__WHAT IS NEEDED__
Each line containing the word "scene" must be collected.

__STORED RECORDS__
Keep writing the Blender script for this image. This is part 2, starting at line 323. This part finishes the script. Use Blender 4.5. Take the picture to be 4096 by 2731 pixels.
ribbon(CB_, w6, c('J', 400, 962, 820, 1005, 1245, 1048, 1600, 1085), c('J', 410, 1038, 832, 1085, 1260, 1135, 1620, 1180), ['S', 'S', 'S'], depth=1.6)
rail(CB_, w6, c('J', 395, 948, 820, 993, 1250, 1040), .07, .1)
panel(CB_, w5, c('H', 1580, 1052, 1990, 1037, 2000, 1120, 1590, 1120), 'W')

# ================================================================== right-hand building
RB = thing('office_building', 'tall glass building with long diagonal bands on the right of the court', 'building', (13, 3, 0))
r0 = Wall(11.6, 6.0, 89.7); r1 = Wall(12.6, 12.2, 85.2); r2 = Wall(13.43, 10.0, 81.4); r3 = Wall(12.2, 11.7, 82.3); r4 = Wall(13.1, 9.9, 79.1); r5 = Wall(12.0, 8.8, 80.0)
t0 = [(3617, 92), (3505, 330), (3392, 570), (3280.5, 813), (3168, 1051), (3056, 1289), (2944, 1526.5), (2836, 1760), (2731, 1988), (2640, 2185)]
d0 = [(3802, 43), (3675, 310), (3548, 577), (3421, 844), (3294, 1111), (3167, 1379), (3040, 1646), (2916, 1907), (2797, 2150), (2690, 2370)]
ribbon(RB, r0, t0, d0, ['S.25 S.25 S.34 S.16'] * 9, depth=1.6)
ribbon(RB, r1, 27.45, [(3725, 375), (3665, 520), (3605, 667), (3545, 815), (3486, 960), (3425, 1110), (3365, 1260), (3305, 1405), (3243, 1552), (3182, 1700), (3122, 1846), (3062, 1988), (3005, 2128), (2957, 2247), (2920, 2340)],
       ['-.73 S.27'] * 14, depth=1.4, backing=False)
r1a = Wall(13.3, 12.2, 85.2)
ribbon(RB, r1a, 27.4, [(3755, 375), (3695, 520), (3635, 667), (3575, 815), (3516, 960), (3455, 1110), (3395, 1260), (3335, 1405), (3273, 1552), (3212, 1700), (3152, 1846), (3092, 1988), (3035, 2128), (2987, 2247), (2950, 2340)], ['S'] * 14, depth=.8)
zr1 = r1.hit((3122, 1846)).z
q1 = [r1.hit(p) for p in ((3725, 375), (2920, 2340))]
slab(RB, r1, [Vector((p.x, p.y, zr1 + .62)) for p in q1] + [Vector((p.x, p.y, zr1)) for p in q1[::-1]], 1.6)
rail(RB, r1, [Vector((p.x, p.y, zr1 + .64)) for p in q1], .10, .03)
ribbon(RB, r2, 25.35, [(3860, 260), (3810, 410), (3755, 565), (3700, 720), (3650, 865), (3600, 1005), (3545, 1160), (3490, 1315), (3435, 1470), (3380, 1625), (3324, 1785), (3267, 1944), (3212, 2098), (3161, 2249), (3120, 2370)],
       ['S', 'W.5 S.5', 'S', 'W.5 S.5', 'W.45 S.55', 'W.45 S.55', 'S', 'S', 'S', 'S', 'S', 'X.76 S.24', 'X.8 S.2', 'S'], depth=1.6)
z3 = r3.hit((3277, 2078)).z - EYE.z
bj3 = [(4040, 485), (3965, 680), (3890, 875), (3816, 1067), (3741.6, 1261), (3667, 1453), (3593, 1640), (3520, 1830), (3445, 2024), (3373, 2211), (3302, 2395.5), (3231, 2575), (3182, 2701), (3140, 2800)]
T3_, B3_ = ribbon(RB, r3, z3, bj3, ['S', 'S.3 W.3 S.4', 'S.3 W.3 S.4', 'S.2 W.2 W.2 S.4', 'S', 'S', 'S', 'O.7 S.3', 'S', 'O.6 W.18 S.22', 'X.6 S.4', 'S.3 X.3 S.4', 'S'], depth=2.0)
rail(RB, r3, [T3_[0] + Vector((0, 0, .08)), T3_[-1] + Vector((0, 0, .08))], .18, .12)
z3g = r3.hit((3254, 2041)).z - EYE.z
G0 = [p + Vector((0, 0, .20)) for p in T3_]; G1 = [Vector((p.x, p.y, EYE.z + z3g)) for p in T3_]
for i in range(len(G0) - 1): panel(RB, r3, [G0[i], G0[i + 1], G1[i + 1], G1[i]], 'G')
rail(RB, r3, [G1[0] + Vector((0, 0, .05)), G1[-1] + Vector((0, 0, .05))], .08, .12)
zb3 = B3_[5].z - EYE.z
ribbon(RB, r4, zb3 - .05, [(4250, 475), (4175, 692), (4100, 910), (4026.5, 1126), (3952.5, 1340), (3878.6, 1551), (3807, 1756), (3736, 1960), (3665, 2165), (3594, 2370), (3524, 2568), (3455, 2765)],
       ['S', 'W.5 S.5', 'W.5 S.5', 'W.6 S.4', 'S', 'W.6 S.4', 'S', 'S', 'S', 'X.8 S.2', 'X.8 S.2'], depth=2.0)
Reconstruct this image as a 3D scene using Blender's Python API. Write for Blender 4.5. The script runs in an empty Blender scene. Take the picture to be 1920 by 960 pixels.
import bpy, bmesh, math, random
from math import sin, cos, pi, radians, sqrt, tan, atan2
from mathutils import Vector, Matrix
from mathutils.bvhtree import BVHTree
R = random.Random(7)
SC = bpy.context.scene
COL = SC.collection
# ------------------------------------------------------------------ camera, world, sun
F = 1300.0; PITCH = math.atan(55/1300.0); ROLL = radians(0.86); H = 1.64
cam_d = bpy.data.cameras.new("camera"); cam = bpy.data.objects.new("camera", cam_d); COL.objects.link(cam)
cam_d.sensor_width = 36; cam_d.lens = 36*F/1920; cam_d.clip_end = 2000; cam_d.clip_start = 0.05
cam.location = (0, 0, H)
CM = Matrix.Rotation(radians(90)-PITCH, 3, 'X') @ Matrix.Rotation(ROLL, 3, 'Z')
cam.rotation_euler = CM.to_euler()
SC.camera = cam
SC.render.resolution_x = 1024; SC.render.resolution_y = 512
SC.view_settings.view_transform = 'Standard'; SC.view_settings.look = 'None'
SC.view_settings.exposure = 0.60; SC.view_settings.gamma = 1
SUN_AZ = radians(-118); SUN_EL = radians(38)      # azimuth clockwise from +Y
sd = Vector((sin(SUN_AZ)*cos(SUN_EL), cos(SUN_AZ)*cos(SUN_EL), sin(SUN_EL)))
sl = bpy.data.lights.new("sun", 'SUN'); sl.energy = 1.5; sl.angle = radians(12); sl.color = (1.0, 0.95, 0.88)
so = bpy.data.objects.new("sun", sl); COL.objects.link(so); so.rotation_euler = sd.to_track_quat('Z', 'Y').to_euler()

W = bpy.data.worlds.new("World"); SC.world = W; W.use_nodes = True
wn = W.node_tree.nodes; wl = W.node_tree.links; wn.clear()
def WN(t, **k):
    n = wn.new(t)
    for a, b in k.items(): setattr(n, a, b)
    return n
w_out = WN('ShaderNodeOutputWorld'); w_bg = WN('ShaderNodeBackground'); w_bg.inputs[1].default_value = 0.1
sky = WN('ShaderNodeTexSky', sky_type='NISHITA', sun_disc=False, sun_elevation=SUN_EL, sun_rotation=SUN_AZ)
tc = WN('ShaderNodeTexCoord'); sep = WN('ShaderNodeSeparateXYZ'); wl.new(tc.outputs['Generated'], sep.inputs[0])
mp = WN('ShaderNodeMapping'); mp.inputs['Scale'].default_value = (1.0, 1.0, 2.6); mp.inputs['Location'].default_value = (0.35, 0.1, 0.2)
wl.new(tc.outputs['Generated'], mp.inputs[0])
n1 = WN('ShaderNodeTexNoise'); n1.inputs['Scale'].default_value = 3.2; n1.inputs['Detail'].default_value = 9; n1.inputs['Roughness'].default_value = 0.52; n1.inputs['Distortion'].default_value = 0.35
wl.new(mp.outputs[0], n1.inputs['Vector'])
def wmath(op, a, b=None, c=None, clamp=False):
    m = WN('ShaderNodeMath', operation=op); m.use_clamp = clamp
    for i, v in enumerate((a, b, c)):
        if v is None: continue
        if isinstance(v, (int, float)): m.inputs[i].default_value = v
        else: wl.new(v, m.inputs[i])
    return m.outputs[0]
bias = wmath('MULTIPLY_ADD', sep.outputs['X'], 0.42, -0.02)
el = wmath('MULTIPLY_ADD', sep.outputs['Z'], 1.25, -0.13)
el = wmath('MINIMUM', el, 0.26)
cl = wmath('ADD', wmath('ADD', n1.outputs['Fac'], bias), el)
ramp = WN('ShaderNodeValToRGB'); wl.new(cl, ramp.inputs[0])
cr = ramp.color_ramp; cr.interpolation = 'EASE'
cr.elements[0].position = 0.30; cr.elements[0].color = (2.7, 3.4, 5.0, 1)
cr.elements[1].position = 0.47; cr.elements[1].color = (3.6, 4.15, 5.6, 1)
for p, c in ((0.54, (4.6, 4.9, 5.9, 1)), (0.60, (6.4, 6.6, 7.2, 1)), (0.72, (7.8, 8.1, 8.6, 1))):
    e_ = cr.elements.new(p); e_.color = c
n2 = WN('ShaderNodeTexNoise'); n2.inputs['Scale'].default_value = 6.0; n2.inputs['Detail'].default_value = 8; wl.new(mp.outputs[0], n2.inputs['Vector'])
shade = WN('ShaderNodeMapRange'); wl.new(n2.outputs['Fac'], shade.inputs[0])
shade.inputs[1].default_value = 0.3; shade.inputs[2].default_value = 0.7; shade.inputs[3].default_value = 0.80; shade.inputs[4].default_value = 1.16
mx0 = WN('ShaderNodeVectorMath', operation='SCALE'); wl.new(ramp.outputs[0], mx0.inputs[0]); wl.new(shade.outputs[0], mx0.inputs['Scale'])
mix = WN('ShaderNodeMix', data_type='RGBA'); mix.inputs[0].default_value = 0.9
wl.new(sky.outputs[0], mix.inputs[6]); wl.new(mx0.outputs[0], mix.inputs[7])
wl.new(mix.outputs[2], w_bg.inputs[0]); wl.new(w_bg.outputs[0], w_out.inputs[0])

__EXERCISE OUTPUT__
Reconstruct this image as a 3D scene using Blender's Python API. Write for Blender 4.5. The script runs in an empty Blender scene. Take the picture to be 1920 by 960 pixels.
SC = bpy.context.scene